Dr. Winder supposes that the crime of the builders of Babel was an obstinate renouncing the orders before given by Noah, and agreed to by his sons, under the divine direction for a general dispersion and division of the earth among the various families of mankind, and that the builders of Babel were not the whole body of mankind, but that part of them which, according to the forementioned orders and regulations, were to be settled in parts that were to be westward of the original settlement where Noah dwelt; and that, after they had dwelt in Shinar, ambition might inspire some of their leaders with the thoughts of setting up a great empire. But that this supposes that there were at that time other tribes elsewhere, against which they might direct their ambitious projects. There appears (says he) to have been something of ambition either for power or fame, or both, in their design; for they said, Let us make us a name.
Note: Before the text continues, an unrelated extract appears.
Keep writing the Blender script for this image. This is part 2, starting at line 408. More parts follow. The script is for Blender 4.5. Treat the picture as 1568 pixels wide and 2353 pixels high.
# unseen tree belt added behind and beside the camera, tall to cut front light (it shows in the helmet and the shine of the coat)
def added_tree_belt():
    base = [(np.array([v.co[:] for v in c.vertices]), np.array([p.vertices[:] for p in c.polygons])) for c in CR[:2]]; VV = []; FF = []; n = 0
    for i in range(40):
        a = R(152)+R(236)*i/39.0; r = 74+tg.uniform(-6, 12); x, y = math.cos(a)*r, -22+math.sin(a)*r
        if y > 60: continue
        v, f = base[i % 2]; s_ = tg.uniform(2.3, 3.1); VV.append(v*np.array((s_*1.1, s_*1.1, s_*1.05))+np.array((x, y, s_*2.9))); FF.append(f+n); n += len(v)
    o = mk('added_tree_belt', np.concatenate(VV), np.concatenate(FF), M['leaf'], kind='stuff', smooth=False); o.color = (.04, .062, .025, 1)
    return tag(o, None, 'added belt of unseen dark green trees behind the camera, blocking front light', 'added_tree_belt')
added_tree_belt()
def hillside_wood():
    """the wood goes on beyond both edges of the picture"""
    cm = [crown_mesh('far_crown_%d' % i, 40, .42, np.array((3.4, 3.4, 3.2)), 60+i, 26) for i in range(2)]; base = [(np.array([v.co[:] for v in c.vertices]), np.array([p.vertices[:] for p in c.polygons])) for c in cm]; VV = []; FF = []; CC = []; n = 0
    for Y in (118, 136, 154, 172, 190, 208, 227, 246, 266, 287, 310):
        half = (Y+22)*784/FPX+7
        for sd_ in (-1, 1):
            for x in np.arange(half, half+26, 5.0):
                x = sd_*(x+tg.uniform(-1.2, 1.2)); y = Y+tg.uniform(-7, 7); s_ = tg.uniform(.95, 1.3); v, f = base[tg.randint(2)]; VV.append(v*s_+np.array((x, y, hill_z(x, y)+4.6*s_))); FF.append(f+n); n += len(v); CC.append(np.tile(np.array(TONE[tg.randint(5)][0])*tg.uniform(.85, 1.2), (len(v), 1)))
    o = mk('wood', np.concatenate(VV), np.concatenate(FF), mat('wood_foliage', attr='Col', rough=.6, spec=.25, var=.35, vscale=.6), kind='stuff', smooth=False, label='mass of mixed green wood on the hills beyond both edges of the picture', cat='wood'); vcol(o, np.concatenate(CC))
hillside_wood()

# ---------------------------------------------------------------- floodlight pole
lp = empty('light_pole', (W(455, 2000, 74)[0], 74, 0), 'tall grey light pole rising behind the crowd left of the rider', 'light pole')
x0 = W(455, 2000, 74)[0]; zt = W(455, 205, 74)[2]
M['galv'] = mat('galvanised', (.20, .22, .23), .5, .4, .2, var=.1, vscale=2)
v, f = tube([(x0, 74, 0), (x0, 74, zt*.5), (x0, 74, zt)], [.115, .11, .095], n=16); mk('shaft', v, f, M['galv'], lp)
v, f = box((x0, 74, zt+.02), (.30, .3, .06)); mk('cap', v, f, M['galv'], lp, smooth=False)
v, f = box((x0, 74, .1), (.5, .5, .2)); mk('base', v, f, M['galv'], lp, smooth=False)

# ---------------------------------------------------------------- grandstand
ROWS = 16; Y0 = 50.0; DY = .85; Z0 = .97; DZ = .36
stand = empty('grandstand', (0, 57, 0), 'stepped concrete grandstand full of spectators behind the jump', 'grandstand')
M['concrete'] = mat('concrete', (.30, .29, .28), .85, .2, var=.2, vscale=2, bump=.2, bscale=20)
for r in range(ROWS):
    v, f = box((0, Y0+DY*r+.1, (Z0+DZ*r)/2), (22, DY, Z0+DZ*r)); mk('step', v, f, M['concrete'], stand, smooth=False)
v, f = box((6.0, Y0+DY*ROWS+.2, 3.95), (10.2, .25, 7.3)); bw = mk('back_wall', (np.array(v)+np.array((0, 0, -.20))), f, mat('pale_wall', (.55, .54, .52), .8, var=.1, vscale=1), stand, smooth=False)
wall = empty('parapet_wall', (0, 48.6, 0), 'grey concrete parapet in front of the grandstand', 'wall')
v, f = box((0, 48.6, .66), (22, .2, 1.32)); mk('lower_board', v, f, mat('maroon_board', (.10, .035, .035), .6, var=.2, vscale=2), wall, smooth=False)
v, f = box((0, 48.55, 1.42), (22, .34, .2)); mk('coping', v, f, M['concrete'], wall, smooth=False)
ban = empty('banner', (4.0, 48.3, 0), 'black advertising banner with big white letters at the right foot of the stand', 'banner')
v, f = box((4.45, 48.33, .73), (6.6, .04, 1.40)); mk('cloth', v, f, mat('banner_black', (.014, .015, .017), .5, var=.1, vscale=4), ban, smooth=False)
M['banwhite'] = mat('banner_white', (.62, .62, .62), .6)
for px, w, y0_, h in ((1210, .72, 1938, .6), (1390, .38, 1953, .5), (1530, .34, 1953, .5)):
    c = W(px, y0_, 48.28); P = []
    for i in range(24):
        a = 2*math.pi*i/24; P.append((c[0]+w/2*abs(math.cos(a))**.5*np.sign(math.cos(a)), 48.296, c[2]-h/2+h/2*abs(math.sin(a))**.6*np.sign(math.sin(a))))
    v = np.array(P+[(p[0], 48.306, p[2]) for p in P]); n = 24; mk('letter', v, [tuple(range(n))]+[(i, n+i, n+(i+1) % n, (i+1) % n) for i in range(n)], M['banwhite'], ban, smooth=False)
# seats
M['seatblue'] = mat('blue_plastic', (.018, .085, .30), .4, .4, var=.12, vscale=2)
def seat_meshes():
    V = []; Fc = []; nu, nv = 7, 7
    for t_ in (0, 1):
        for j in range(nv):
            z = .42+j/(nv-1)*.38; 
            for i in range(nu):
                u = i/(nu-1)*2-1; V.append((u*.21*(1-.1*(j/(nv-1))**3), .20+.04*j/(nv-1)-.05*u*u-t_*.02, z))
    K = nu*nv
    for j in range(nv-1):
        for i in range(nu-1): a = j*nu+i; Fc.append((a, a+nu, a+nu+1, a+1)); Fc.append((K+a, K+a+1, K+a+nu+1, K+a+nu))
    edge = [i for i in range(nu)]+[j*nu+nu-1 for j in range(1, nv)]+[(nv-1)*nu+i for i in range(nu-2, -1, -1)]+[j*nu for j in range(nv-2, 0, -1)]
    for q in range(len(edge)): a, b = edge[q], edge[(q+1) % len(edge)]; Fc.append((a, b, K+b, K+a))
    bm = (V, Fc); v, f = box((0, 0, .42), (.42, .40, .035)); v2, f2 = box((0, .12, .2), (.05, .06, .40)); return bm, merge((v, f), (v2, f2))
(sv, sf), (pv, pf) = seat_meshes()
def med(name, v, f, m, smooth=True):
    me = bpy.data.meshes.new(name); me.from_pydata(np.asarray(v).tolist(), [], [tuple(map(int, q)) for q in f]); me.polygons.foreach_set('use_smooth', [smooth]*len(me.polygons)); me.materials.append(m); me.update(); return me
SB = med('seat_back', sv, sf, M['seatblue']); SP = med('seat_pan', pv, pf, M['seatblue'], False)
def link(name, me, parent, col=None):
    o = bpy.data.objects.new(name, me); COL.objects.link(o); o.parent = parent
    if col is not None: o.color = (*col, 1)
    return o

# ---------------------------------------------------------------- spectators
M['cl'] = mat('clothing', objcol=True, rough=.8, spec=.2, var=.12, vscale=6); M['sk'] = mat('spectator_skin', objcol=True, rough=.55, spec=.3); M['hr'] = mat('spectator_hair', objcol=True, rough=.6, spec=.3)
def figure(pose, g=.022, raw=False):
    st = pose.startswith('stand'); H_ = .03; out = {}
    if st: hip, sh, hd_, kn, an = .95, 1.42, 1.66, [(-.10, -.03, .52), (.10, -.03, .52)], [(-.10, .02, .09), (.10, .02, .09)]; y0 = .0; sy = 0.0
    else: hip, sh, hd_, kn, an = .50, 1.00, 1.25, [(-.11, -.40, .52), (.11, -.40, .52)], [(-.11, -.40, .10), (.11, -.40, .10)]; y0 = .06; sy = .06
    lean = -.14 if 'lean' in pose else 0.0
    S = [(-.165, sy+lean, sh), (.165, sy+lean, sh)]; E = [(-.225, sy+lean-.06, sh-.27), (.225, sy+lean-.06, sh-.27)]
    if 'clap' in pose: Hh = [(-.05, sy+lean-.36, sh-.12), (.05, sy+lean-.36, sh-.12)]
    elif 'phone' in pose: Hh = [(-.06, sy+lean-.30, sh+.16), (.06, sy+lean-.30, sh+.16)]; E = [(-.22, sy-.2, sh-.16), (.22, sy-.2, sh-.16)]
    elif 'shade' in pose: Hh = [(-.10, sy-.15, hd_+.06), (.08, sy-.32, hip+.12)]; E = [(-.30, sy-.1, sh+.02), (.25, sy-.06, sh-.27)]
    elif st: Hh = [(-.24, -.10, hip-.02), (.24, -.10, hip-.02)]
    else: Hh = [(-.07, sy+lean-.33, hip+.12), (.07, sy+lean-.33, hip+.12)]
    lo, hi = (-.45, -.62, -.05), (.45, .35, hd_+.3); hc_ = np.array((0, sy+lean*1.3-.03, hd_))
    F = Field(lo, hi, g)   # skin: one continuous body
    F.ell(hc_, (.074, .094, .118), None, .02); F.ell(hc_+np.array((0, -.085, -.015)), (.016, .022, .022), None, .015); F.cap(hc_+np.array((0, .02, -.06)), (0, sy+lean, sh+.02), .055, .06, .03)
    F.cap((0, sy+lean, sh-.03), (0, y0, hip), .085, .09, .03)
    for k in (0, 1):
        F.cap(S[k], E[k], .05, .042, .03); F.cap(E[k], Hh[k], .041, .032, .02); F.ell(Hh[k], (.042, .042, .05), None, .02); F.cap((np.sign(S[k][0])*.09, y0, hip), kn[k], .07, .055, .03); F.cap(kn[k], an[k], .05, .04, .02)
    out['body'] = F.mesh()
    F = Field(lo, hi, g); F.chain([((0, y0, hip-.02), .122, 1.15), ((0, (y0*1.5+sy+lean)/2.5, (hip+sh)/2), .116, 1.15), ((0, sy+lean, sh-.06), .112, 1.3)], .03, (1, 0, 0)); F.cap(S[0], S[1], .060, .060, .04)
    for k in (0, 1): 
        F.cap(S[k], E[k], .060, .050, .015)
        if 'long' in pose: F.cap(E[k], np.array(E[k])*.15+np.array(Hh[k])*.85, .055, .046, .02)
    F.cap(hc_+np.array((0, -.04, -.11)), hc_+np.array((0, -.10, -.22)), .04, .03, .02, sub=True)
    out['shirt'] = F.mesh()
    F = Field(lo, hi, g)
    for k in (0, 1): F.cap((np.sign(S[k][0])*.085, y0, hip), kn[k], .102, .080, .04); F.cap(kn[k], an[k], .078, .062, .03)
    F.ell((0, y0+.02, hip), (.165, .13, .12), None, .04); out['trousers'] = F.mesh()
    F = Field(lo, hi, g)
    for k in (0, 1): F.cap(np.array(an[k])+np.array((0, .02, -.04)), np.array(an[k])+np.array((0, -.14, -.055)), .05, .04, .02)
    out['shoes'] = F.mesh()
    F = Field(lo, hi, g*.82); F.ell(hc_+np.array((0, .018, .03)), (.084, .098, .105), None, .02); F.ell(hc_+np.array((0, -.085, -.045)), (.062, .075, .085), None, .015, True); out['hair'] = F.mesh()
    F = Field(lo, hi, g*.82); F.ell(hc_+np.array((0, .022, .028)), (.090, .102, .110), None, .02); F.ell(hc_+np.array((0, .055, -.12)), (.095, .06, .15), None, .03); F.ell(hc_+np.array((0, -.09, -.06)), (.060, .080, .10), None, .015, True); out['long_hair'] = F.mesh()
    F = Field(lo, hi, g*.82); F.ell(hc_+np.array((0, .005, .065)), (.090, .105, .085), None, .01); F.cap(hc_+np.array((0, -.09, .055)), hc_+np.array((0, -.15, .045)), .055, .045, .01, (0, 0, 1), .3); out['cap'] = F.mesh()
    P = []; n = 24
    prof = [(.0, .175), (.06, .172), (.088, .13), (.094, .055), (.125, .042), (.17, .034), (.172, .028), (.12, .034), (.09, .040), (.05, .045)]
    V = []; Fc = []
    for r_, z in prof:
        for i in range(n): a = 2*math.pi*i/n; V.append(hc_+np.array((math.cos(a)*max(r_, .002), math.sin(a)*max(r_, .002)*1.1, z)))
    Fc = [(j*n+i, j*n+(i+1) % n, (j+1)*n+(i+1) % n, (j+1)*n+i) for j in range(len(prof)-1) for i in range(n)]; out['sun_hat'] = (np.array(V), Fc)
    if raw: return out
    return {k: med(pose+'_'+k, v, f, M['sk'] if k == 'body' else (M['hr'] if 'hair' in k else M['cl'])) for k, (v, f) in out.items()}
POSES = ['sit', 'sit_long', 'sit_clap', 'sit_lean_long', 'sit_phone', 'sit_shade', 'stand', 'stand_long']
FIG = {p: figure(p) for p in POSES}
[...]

"There is" (says Dr. Winder, p. 127) "a most noble authenticated confirmation of the Mosaic history, by this city or country retaining the name, Babel, or Confusion, by which every age and nation called this great city, the supposed seat of the first empire, even according to heathen writers, which seems to be a name of infamy and reproach, which its own princes or inhabitants would not have given it without some such notorious undeniable circumstances obliging them to it. What a signal defeat (says he) was here given by Providence to this ambitious plan - " Let us make us a name;" for what they aimed to erect as a monument of their grandeur and glory, God indeed suffered to stand long, but then it was as a monument of their own infamy and folly, the impotency of their rebellion, and their decisive defeat."